Il secondo asse è politico-diplomatico. Il giorno successivo, alla Farnesina, il governo italiano ha organizzato un confronto tra i funzionari di Aspides e l’ambasciatrice yemenita in Italia, Asmahan Al-Toqi, a cui hanno partecipato anche vertici del ministero – il vicedirettore per gli affari politici Maurizio Greganti e l’inviato speciale per Yemen e Afghanistan Gianfranco Petruzzella. Si è discusso della situazione interna al Paese e dei possibili sviluppi politici.

In questo modo, Roma collega la crisi nel corridoio marittimo al più ampio quadro della guerra civile yemenita, evitando una lettura esclusivamente securitaria. È una consapevolezza necessaria e pragmatica, perché le azioni degli Houthi si legano molto a al contesto interno.

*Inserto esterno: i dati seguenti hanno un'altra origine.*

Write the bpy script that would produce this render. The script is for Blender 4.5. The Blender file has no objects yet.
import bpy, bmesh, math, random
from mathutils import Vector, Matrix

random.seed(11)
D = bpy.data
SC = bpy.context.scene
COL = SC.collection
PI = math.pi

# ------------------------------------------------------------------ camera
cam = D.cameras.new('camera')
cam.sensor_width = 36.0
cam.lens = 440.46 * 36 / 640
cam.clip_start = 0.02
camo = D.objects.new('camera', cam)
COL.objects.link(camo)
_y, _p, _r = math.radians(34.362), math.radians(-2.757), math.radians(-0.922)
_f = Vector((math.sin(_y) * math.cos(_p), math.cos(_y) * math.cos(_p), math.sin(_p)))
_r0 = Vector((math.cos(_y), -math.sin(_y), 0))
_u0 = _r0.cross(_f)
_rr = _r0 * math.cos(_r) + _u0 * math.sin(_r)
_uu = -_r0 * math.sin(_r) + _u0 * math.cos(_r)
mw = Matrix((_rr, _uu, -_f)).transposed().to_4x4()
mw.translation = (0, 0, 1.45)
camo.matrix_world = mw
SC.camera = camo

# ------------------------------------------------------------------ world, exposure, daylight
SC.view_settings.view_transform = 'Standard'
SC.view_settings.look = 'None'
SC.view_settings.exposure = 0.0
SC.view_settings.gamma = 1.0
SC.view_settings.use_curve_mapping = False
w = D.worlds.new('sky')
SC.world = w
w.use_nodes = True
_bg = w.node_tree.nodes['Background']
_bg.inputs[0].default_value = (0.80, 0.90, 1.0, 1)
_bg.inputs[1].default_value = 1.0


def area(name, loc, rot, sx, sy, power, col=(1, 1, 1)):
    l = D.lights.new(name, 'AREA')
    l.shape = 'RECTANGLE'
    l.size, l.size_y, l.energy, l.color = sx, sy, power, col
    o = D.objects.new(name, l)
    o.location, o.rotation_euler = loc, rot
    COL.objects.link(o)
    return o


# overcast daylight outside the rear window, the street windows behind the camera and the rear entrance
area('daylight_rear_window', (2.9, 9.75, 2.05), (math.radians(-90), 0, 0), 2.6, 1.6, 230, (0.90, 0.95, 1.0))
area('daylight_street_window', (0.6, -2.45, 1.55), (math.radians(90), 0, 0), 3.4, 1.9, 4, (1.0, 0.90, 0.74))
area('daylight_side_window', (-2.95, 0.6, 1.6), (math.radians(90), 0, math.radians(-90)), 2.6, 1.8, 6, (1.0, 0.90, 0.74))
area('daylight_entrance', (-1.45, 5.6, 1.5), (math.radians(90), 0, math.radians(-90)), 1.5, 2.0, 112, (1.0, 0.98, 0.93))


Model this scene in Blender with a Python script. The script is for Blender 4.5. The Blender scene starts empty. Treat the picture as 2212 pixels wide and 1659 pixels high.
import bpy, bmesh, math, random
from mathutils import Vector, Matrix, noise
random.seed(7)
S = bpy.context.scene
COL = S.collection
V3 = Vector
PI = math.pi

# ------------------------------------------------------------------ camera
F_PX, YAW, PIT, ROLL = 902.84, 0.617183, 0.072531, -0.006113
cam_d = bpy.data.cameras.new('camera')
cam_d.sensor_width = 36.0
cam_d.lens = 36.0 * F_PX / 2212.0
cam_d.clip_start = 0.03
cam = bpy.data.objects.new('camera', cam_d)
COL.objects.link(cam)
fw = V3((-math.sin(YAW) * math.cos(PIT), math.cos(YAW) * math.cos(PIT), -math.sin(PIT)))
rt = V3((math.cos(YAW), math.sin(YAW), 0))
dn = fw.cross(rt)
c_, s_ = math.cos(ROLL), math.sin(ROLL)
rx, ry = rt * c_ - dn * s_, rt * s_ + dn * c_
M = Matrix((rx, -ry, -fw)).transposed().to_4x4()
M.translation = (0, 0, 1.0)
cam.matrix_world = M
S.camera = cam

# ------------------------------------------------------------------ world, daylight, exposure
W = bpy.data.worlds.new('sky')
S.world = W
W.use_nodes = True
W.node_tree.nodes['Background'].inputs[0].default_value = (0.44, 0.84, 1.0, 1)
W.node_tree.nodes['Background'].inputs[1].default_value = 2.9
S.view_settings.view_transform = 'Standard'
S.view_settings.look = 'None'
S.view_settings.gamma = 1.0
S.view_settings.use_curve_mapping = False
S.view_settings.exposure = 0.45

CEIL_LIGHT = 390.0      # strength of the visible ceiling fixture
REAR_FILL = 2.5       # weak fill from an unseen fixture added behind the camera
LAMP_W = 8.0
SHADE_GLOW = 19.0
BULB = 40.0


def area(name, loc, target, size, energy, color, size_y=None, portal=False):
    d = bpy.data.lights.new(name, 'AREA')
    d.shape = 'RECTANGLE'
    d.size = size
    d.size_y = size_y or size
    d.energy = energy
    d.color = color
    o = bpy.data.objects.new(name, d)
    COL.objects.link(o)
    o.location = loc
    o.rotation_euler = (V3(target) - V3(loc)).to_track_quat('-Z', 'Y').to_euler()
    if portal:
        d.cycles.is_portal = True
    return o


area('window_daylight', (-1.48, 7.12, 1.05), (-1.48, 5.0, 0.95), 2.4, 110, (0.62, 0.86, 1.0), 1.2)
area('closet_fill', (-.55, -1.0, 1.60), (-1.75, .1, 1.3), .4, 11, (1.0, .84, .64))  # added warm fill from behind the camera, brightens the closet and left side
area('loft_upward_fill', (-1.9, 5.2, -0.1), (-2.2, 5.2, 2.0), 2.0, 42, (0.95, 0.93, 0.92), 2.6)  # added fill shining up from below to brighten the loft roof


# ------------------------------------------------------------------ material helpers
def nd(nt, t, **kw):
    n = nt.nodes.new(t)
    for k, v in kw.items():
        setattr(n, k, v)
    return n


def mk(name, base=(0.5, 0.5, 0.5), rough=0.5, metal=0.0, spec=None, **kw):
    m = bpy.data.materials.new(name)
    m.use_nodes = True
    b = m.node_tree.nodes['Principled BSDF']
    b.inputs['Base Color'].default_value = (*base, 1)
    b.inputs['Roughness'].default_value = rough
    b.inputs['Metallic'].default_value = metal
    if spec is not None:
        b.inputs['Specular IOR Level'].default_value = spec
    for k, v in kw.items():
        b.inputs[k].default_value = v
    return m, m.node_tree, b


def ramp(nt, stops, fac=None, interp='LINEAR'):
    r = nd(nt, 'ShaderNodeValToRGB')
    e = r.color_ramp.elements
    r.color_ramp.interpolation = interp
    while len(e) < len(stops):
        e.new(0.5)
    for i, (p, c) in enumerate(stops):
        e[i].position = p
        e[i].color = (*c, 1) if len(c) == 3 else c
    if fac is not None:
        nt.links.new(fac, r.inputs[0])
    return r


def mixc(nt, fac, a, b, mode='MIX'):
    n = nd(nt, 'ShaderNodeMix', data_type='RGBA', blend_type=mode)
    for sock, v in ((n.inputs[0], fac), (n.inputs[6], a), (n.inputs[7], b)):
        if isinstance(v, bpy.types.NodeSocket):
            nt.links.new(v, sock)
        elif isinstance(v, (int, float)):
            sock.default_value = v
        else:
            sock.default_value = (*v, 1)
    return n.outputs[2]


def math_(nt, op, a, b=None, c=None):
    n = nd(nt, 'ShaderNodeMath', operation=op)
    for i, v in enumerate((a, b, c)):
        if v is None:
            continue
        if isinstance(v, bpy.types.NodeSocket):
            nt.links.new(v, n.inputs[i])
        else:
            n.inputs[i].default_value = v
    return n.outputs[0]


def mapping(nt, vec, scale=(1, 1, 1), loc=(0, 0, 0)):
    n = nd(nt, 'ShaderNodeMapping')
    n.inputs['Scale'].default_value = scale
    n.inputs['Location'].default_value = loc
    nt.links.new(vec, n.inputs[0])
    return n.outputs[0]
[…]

L’organizzazione che controlla la porzione settentrionale dello Yemen usa gli attacchi nell’Indo-Mediterraneo come dimostrazione di forza, con riflesso al tavolo negoziale sulla guerra — dove si confronta con la Comunità internazionale e in particolare con la regione del Golfo, in un complesso test di stability building capacity.

La vicenda Houthi è dunque più di una minaccia regionale: è un caso-esempio di come i teatri periferici si saldino alle vulnerabilità globali. Per questo, l’Europa non può permettersi un basso coinvolgimento. Il Mar Rosso è un’arteria critica del commercio mondiale, e la sua sicurezza riguarda direttamente gli interessi strategici dell’Ue. La missione Aspides e il doppio approccio operativo e diplomatico, dimostrano che è possibile essere in qualche modo protagonisti. Ma la destabilizzazione dell’Indo-Mediterraneo prodotta dagli Houthi è un test soprattutto sulle capacità europee di navigare le complesse acque della propria sicurezza — a maggior ragione in un momento come questo, in cui si parla di autonomia strategica, anche di riflesso alle posture di Donald Trump.